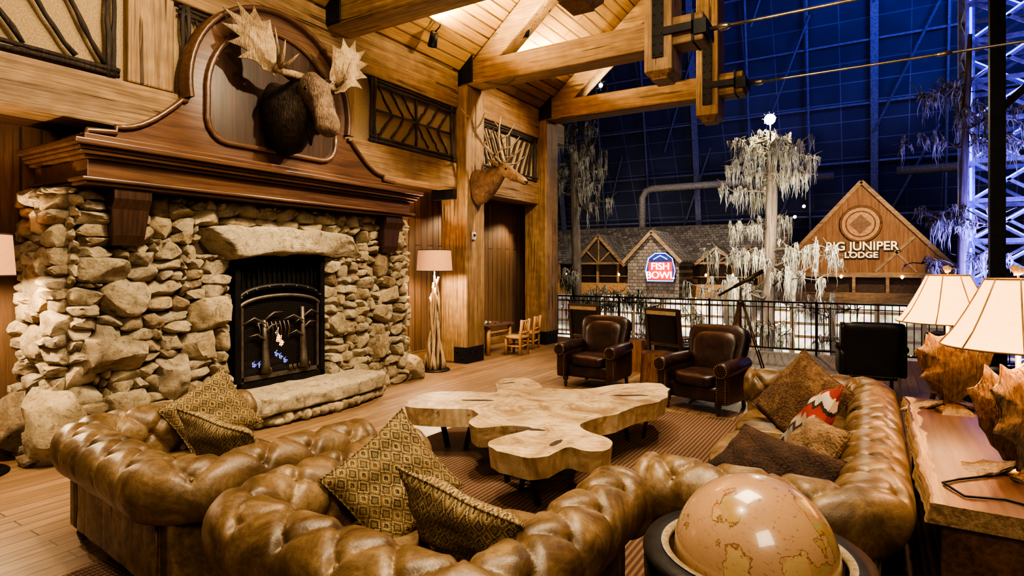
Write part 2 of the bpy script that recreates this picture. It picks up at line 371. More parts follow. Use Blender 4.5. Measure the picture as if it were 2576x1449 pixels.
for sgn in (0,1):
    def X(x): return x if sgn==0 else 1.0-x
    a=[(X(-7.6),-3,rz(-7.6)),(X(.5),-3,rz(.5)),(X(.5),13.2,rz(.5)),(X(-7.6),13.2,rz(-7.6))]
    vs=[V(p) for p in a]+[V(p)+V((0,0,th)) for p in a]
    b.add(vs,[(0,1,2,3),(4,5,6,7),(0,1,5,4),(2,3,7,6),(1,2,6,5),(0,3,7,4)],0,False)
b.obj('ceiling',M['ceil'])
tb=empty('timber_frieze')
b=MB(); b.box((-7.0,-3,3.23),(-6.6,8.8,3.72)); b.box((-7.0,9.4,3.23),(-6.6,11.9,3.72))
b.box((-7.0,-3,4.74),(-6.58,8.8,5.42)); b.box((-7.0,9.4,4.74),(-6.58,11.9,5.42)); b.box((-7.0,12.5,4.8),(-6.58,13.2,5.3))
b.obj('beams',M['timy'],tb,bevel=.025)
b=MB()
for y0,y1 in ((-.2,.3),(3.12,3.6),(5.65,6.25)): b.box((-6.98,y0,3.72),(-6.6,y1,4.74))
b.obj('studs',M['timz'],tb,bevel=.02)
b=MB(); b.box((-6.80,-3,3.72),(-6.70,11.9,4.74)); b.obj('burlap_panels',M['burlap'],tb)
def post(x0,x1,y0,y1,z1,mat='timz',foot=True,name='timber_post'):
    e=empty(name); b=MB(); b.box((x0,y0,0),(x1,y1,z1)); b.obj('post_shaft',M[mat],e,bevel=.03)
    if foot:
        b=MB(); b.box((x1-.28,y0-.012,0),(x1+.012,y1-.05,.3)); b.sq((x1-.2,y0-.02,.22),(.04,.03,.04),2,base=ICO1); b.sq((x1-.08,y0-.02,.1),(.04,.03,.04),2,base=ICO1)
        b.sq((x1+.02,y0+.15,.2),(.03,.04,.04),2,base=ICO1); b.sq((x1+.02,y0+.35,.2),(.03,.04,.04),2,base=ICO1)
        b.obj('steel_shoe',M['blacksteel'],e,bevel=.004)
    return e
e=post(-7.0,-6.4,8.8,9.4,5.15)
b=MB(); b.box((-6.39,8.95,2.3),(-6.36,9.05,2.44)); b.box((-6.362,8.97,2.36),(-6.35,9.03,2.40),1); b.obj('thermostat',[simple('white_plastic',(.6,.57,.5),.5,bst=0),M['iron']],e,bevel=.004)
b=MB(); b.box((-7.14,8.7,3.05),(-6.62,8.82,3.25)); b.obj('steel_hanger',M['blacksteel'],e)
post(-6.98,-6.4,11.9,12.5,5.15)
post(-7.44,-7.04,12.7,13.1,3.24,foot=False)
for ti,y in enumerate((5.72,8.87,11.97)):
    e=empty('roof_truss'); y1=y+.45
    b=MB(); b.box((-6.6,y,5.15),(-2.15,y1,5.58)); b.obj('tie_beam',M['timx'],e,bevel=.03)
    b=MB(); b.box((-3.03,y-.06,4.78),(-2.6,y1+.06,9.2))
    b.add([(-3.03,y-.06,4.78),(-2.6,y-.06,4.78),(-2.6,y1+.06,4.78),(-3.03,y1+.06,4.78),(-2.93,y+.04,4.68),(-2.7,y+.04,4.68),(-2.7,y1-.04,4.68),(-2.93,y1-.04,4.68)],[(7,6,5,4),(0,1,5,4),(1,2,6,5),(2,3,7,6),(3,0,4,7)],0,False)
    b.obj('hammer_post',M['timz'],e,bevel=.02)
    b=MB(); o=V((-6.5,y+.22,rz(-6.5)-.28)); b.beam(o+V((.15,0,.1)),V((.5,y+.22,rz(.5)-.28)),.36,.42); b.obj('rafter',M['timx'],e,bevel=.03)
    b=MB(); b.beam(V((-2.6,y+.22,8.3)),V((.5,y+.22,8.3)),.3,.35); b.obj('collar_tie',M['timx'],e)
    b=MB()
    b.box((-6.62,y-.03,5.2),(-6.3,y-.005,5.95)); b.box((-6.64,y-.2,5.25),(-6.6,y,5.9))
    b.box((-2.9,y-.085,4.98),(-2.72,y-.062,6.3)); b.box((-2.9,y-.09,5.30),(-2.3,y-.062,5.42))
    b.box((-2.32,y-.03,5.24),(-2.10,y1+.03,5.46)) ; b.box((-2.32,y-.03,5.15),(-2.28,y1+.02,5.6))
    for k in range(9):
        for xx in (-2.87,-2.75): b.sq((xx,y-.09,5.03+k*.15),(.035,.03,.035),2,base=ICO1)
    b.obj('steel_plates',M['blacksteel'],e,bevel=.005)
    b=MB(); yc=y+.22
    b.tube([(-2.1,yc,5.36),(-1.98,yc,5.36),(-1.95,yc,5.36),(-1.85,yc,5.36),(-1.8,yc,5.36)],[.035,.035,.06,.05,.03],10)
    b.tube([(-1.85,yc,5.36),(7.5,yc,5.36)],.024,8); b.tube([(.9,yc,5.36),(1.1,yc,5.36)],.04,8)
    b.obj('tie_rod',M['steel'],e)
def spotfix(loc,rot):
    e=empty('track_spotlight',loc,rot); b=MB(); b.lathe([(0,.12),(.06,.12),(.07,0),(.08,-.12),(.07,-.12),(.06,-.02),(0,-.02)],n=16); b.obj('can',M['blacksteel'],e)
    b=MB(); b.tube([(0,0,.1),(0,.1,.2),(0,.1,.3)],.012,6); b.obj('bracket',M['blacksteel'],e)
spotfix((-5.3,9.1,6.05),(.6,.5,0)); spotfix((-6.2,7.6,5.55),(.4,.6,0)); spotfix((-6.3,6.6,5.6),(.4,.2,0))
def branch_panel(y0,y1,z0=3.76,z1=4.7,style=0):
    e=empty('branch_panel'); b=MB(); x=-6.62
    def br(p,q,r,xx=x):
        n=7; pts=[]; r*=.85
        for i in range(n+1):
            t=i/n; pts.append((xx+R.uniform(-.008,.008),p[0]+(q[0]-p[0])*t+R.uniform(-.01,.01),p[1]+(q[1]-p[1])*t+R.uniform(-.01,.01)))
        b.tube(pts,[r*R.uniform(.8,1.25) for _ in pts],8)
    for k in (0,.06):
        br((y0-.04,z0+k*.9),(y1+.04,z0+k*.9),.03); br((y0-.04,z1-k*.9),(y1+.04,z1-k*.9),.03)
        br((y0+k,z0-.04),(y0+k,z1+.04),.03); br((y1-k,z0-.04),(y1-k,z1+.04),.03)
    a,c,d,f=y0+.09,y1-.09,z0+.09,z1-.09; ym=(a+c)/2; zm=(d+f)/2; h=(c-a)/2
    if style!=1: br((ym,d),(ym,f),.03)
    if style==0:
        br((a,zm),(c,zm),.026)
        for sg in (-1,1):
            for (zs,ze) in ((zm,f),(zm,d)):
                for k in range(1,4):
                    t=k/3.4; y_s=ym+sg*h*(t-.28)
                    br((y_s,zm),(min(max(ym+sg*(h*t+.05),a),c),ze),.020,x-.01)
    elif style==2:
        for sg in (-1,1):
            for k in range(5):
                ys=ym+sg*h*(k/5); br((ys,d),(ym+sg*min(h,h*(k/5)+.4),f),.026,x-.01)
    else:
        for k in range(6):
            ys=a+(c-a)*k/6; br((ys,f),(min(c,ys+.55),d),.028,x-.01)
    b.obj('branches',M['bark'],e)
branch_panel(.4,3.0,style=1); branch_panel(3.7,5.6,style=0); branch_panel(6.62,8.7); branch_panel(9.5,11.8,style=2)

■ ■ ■

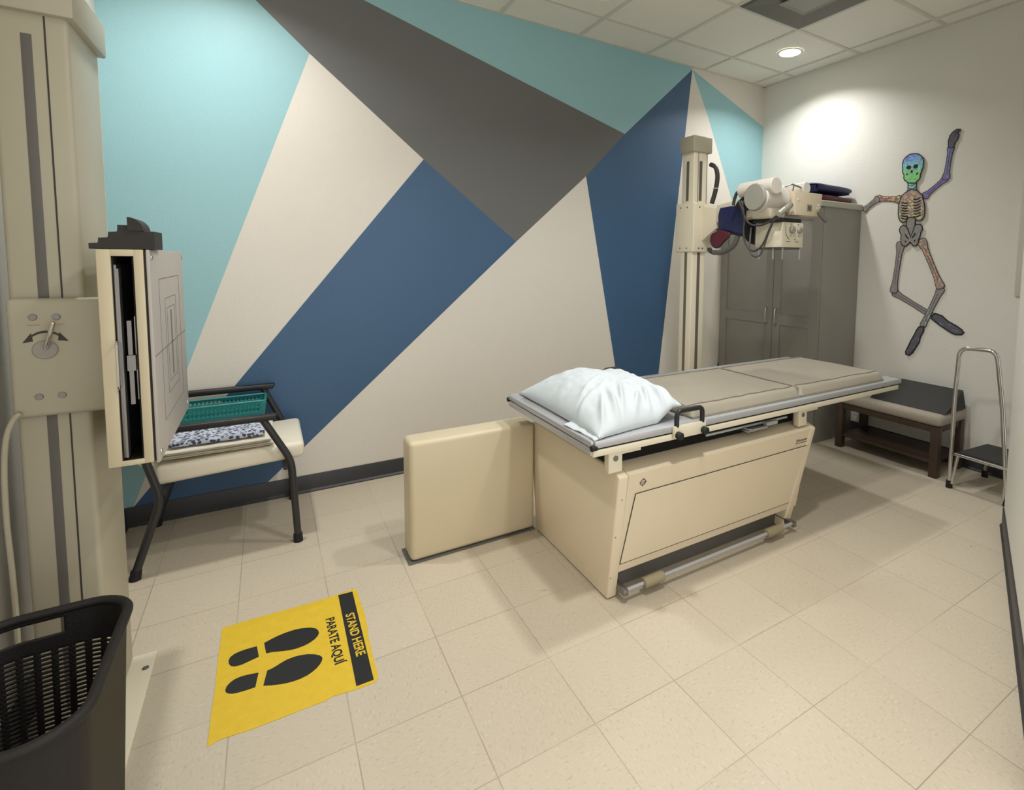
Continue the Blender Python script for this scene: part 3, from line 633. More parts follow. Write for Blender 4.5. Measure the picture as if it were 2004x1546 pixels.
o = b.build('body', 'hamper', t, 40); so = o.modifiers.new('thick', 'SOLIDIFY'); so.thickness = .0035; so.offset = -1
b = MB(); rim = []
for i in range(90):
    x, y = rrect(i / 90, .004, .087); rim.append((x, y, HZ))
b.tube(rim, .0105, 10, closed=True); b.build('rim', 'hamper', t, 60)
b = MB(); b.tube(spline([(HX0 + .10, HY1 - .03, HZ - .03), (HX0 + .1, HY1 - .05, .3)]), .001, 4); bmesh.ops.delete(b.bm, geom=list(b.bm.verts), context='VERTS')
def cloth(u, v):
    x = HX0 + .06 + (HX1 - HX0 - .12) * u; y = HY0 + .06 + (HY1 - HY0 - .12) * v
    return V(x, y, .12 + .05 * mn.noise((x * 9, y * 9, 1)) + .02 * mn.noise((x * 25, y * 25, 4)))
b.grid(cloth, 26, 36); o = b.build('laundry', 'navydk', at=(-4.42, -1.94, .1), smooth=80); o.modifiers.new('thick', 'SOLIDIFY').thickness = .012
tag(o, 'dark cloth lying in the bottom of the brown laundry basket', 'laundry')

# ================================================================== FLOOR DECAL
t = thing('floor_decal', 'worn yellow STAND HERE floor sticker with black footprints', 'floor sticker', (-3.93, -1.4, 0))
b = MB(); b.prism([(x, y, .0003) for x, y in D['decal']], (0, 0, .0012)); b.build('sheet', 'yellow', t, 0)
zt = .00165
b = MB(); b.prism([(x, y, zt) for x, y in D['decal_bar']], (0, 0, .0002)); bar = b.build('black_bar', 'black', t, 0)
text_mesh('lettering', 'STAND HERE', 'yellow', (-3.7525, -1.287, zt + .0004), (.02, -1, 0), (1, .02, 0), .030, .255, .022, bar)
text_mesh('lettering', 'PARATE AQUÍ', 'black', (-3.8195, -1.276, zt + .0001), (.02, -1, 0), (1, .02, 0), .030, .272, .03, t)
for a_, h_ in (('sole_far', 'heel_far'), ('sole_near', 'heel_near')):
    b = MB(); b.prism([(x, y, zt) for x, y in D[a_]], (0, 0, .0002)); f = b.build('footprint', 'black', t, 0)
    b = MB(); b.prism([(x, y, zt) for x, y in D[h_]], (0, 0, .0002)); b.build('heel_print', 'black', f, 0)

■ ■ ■

Quote word for word every line from the one that has "Continue the Blender" through the one that has "tag(o, 'dark cloth".

*The reply*.
Continue the Blender Python script for this scene: part 3, from line 633. More parts follow. Write for Blender 4.5. Measure the picture as if it were 2004x1546 pixels.
o = b.build('body', 'hamper', t, 40); so = o.modifiers.new('thick', 'SOLIDIFY'); so.thickness = .0035; so.offset = -1
b = MB(); rim = []
for i in range(90):
    x, y = rrect(i / 90, .004, .087); rim.append((x, y, HZ))
b.tube(rim, .0105, 10, closed=True); b.build('rim', 'hamper', t, 60)
b = MB(); b.tube(spline([(HX0 + .10, HY1 - .03, HZ - .03), (HX0 + .1, HY1 - .05, .3)]), .001, 4); bmesh.ops.delete(b.bm, geom=list(b.bm.verts), context='VERTS')
def cloth(u, v):
    x = HX0 + .06 + (HX1 - HX0 - .12) * u; y = HY0 + .06 + (HY1 - HY0 - .12) * v
    return V(x, y, .12 + .05 * mn.noise((x * 9, y * 9, 1)) + .02 * mn.noise((x * 25, y * 25, 4)))
b.grid(cloth, 26, 36); o = b.build('laundry', 'navydk', at=(-4.42, -1.94, .1), smooth=80); o.modifiers.new('thick', 'SOLIDIFY').thickness = .012
tag(o, 'dark cloth lying in the bottom of the brown laundry basket', 'laundry')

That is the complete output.